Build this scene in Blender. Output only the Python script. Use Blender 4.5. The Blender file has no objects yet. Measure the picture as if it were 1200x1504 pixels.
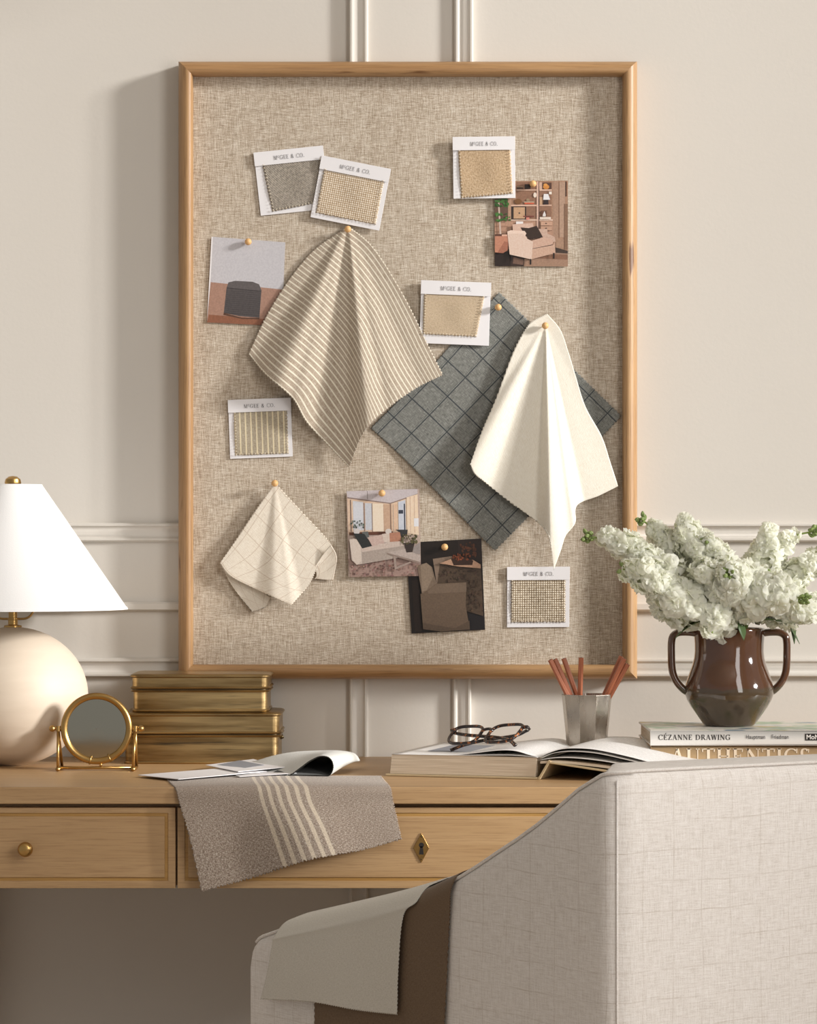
import bpy, bmesh, math, random
from mathutils import Vector, Matrix, Quaternion
S = bpy.context.scene
COL = S.collection
R = math.radians
PI = math.pi
rnd = random.Random(7)

# ------------------------------------------------------------ camera
F = 4350.0      # focal length in pixels of the 1200x1504 frame
CD = 4.35       # camera distance from the wall (wall plane y = 0)
CZ = 1.07
cam = bpy.data.cameras.new('camera'); co = bpy.data.objects.new('camera', cam); COL.objects.link(co)
co.location = (0, -CD, CZ); co.rotation_euler = (R(90), 0, 0)
cam.sensor_fit = 'VERTICAL'; cam.sensor_height = 36; cam.lens = 36 * F / 1504
cam.shift_y = 48 / 1504
cam.clip_start = 0.05
S.camera = co

def lin(c):
    c /= 255.0
    return c / 12.92 if c <= 0.04045 else ((c + 0.055) / 1.055) ** 2.4
def rgb(r, g, b): return (lin(r), lin(g), lin(b), 1.0)
def P(px, py, y):
    d = CD + y
    return Vector(((px - 600) * d / F, y, CZ - (py - 800) * d / F))

# ------------------------------------------------------------ light
w = bpy.data.worlds.new('room_light'); S.world = w; w.use_nodes = True
w.node_tree.nodes['Background'].inputs[0].default_value = (1.0, 0.98, 0.965, 1)
w.node_tree.nodes['Background'].inputs[1].default_value = 0.36
sun = bpy.data.lights.new('sun', 'SUN'); so = bpy.data.objects.new('sun', sun); COL.objects.link(so)
sun.energy = 4.9; sun.color = (1.0, 0.975, 0.945); sun.angle = R(9)
so.rotation_euler = Vector((-1, 0.38, -0.31)).to_track_quat('-Z', 'Y').to_euler()
so.location = (2, -1, 2)
wl = bpy.data.lights.new('fill_light', 'AREA'); wo = bpy.data.objects.new('fill_light', wl); COL.objects.link(wo)  # added fill lamp, brightens the chair back and the flowers
wl.shape = 'RECTANGLE'; wl.size = 1.1; wl.size_y = 1.8; wl.energy = 35; wl.color = (1.0, 0.975, 0.95)
wo.location = (1.32, -2.5, 1.7)
wo.rotation_euler = Vector((-1, 0.15, -0.1)).to_track_quat('-Z', 'Y').to_euler()
S.view_settings.view_transform = 'Standard'; S.view_settings.look = 'None'
S.view_settings.exposure = -0.06; S.view_settings.gamma = 1
S.view_settings.use_curve_mapping = False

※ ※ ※

[WHAT TO PRODUCE] Leave out the pictures and give the listing above again exactly.

[OUTPUT FOR THIS EXERCISE]
Build this scene in Blender. Output only the Python script. Use Blender 4.5. The Blender file has no objects yet. Measure the picture as if it were 1200x1504 pixels.
import bpy, bmesh, math, random
from mathutils import Vector, Matrix, Quaternion
S = bpy.context.scene
COL = S.collection
R = math.radians
PI = math.pi
rnd = random.Random(7)

# ------------------------------------------------------------ camera
F = 4350.0      # focal length in pixels of the 1200x1504 frame
CD = 4.35       # camera distance from the wall (wall plane y = 0)
CZ = 1.07
cam = bpy.data.cameras.new('camera'); co = bpy.data.objects.new('camera', cam); COL.objects.link(co)
co.location = (0, -CD, CZ); co.rotation_euler = (R(90), 0, 0)
cam.sensor_fit = 'VERTICAL'; cam.sensor_height = 36; cam.lens = 36 * F / 1504
cam.shift_y = 48 / 1504
cam.clip_start = 0.05
S.camera = co

def lin(c):
    c /= 255.0
    return c / 12.92 if c <= 0.04045 else ((c + 0.055) / 1.055) ** 2.4
def rgb(r, g, b): return (lin(r), lin(g), lin(b), 1.0)
def P(px, py, y):
    d = CD + y
    return Vector(((px - 600) * d / F, y, CZ - (py - 800) * d / F))

# ------------------------------------------------------------ light
w = bpy.data.worlds.new('room_light'); S.world = w; w.use_nodes = True
w.node_tree.nodes['Background'].inputs[0].default_value = (1.0, 0.98, 0.965, 1)
w.node_tree.nodes['Background'].inputs[1].default_value = 0.36
sun = bpy.data.lights.new('sun', 'SUN'); so = bpy.data.objects.new('sun', sun); COL.objects.link(so)
sun.energy = 4.9; sun.color = (1.0, 0.975, 0.945); sun.angle = R(9)
so.rotation_euler = Vector((-1, 0.38, -0.31)).to_track_quat('-Z', 'Y').to_euler()
so.location = (2, -1, 2)
wl = bpy.data.lights.new('fill_light', 'AREA'); wo = bpy.data.objects.new('fill_light', wl); COL.objects.link(wo)  # added fill lamp, brightens the chair back and the flowers
wl.shape = 'RECTANGLE'; wl.size = 1.1; wl.size_y = 1.8; wl.energy = 35; wl.color = (1.0, 0.975, 0.95)
wo.location = (1.32, -2.5, 1.7)
wo.rotation_euler = Vector((-1, 0.15, -0.1)).to_track_quat('-Z', 'Y').to_euler()
S.view_settings.view_transform = 'Standard'; S.view_settings.look = 'None'
S.view_settings.exposure = -0.06; S.view_settings.gamma = 1
S.view_settings.use_curve_mapping = False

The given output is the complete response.